The speed that we get information also has made trends proliferate. So many new things are just a version of history with a new label slapped on. Dystopian fiction seems to be coming back. Yes, romantasy is a thing now, but we used to have paranormal romance. I got to a point where I began feeling fatigued by the Goodreads newsletters I got every month, blasting me with books that I should read, many with similarly-textured covers and premises that bled into one another. I would never be able to crest the wave of new content, and so much of it was just the same. The same trends, the same tropes, the same things that had already been validated by the market.
It’s like seeing all the billboards in San Francisco, which have all been refreshed to include AI in some way, shape, or form. Come the next buzzy keyword, they’ll find a way to insert that, too. There’s also this one, which made me laugh:
As someone living in San Francisco, I like observing the duality. The isolation of technology and the colorfulness of so many people crammed into one city.
My own rebellion has been to return to the old things, instead of being sucked into the endless cycle of new, new, new. Here are some of the things I’ve done lately that have helped me feel a little more grounded:
Getting a library card. It’s helped me rediscover old books I never got around to reading.
Leaving the phone at home when I go for a walk.
Taking public transit more. Looking at the people sitting on the seats around me (but not too long because I don’t want to start something), and saying thanks to the bus driver when I get off.
In that vein, observing the people around me. Looking at what they’re wearing or doing, and wondering at them a bit, if only for a respite from my own life.
Going through my old clothes from my childhood home and adding some of them back to my closet instead of buying new ones.
Calling up old friends on the phone—phone calls are still weird to me, but they’re actually such a great way to connect with someone far away. There’s something warming about hearing the voice of someone you love, even if you can’t see them.
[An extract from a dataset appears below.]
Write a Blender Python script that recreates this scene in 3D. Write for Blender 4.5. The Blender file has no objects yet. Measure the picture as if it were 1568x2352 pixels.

What does all of this have to with writing? Nothing and everything. How do we write with feeling if we numb ourselves to feeling anything in our own lives? How can we create realistic character arcs if we duck away from the challenge of our own character growth? Sometimes, returning to the old feels like returning to my roots.
—Sophie
Something I wrote today:
Silver hair curls around a shadowed face, obscured by the black hood of his cape. I see high cheekbones, the sharp arch of collarbones through the fur at his neck. Every part of him seems to have been rubbed against a whetstone. Then he tips his head back, his hood falling, and I inhale sharply. Remembering the eyes I saw in the woods.